Judges: More felony offenders can now vote

RALEIGH, N.C. (AP) — Tens of thousands of North Carolina residents convicted of felonies but whose current punishments don't include prison time can register to vote and cast ballots, a judicial panel declared Monday.

Several civil rights groups and ex-offenders who sued legislative leaders and state officials in 2019 argue the current 1973 law is unconstitutional by denying the right vote to people who have completed their active sentences or received no such sentence, such as people on probation. They said the rules disproportionately affect Black residents.

In a brief hearing following a trial last week challenging the state's voting restrictions upon felons, Superior Court Judge Lisa Bell said two judges on the three-judge panel have agreed they would issue a formal order soon allowing more felony offenders to vote. The judges are acting before issuing a final ruling from the trial, as voting in October municipal elections begins next month.

The law says felons can register to vote again once they complete all aspects of their sentence, including probation and parole. With Bell's ruling, felons who only must complete these punishments that have no element of incarceration can register again. The decision also would apply to people convicted of a federal
felony in North Carolina but whose current punishment is only probation.

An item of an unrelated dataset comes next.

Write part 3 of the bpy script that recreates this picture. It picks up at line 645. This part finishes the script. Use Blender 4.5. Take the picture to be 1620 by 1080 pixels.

An expert for the plaintiffs estimates that roughly 56,000 people would now be allowed to vote. There are currently more than 7.1 million registered voters in North Carolina, according to the State Board of Elections, which is a defendant along with legislative leaders. They could attempt to block the preliminary injunction from being carried out with an appeal. Otherwise, the State Board of Elections would send letters to those offenders telling them of their ability to vote.

The defendants also could have the chance to appeal any final ruling from the trial judges that expands restored voting rights in the months ahead for the 2022 elections.

The state elections board and legislative leaders did not immediately provide a comment on Monday's decision.

Last year, the same judges ruled a portion of the law requiring felons to pay all monetary obligations before voting again was unenforceable because it made voting dependent on one's financial means. That allowed more people to vote in last November's election.

Bell, the panel's chief judge, said Monday that the majority's reasoning for the injunction would be explained in their upcoming order. The state election board said Monday was its deadline to change language on registration forms for the fall election.

Lawyers representing those who were sued have said the law does not violate constitutional rights because it treats all people convicted of felonies the same by withholding the right to vote.

The current North Carolina Constitution forbids a person convicted of a felony from voting "unless that person shall be first restored to the rights of citizenship in the manner prescribed by law."

Another plaintiffs' witness testified last week that a felony disenfranchisement amendment had origins from a Reconstruction-era amendment he said was designed to intentionally prevent Black residents from voting.

Twenty states automatically restore voting rights for convicted felons when they are released from prison, while about 15 states restore those rights upon completion of their sentence, including probation and parole, according to the Brennan Center for Justice.